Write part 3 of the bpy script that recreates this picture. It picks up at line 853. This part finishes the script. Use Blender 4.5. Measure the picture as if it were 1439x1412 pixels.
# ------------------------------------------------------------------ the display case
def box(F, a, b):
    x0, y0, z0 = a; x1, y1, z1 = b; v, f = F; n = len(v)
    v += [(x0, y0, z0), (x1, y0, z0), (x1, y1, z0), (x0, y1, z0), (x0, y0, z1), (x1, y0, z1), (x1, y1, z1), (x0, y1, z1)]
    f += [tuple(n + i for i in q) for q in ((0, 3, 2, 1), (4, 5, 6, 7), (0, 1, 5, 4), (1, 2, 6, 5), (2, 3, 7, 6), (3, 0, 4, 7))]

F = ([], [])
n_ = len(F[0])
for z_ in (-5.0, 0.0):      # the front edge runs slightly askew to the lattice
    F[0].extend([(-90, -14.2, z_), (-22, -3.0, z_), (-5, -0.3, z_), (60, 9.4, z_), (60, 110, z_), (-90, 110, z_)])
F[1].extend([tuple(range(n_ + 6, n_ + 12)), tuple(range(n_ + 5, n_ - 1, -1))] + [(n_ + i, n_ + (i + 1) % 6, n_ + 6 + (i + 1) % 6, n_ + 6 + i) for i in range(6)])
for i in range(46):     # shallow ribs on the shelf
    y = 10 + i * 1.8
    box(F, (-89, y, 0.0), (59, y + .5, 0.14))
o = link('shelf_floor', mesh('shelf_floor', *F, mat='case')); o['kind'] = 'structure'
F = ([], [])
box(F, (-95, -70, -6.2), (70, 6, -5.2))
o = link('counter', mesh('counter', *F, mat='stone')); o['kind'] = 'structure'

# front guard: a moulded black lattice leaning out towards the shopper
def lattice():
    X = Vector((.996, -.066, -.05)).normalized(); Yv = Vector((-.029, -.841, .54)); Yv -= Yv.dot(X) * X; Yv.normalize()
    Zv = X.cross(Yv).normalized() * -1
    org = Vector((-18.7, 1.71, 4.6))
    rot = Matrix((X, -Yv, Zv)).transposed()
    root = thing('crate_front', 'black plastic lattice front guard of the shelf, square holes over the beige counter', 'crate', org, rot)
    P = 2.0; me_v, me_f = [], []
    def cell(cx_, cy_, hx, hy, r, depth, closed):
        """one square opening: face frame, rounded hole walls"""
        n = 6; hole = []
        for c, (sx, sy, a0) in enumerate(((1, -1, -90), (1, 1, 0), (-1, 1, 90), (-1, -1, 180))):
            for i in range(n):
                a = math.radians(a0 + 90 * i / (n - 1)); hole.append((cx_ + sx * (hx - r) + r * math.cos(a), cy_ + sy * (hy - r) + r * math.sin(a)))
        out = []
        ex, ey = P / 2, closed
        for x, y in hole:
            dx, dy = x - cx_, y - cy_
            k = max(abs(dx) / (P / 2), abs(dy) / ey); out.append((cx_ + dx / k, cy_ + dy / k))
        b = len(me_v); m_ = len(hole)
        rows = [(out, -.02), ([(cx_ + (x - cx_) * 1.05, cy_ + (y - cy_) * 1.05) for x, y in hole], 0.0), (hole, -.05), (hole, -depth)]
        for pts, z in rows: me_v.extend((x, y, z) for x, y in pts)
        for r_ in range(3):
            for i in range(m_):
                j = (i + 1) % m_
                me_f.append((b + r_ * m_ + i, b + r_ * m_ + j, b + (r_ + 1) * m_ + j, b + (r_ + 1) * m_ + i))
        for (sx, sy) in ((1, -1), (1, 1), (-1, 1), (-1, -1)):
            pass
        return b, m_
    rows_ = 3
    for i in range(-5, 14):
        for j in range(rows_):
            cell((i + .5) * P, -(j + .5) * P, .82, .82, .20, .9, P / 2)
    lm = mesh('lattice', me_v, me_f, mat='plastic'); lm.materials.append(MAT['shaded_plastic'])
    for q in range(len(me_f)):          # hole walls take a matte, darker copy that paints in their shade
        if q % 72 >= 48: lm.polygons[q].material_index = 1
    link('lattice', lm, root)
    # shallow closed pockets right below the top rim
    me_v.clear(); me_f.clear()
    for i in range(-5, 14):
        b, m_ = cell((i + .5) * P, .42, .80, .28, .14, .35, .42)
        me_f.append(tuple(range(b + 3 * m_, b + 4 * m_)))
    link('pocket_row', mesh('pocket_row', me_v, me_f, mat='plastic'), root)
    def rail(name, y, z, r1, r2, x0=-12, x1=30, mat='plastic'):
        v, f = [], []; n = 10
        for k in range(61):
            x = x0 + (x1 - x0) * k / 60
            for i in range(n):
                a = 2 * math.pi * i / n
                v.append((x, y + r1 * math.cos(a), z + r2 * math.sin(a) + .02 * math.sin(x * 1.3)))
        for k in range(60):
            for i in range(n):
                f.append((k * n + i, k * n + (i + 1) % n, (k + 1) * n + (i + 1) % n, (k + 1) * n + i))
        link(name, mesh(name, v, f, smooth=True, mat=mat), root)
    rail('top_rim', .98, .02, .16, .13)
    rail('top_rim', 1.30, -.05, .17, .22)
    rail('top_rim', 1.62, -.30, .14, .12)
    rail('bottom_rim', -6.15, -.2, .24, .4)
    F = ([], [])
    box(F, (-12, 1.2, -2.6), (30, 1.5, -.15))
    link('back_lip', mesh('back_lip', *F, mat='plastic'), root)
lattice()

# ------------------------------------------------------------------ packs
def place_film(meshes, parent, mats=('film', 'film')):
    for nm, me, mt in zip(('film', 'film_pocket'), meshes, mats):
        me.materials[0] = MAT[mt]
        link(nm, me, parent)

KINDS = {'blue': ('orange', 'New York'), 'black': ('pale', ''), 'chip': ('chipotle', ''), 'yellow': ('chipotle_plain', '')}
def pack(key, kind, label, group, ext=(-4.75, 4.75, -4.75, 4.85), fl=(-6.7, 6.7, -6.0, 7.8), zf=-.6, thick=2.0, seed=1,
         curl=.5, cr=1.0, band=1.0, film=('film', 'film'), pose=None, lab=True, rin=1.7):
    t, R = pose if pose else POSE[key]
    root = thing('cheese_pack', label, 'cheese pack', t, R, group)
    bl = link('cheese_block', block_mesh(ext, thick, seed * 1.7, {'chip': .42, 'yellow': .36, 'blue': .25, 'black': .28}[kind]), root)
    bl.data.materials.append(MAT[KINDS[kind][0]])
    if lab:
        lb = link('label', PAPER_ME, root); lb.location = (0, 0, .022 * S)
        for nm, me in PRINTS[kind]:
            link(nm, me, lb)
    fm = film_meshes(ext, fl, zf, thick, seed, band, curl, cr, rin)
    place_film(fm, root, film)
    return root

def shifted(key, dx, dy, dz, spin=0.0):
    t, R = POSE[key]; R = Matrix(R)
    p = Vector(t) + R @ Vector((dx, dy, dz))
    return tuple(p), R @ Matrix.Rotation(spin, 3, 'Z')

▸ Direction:
Restate the listing exactly, starting at its first line and ending at the line where "f += [tuple(n" occurs; include both and no other lines.

▸ Problem solution:
Write part 3 of the bpy script that recreates this picture. It picks up at line 853. This part finishes the script. Use Blender 4.5. Measure the picture as if it were 1439x1412 pixels.
# ------------------------------------------------------------------ the display case
def box(F, a, b):
    x0, y0, z0 = a; x1, y1, z1 = b; v, f = F; n = len(v)
    v += [(x0, y0, z0), (x1, y0, z0), (x1, y1, z0), (x0, y1, z0), (x0, y0, z1), (x1, y0, z1), (x1, y1, z1), (x0, y1, z1)]
    f += [tuple(n + i for i in q) for q in ((0, 3, 2, 1), (4, 5, 6, 7), (0, 1, 5, 4), (1, 2, 6, 5), (2, 3, 7, 6), (3, 0, 4, 7))]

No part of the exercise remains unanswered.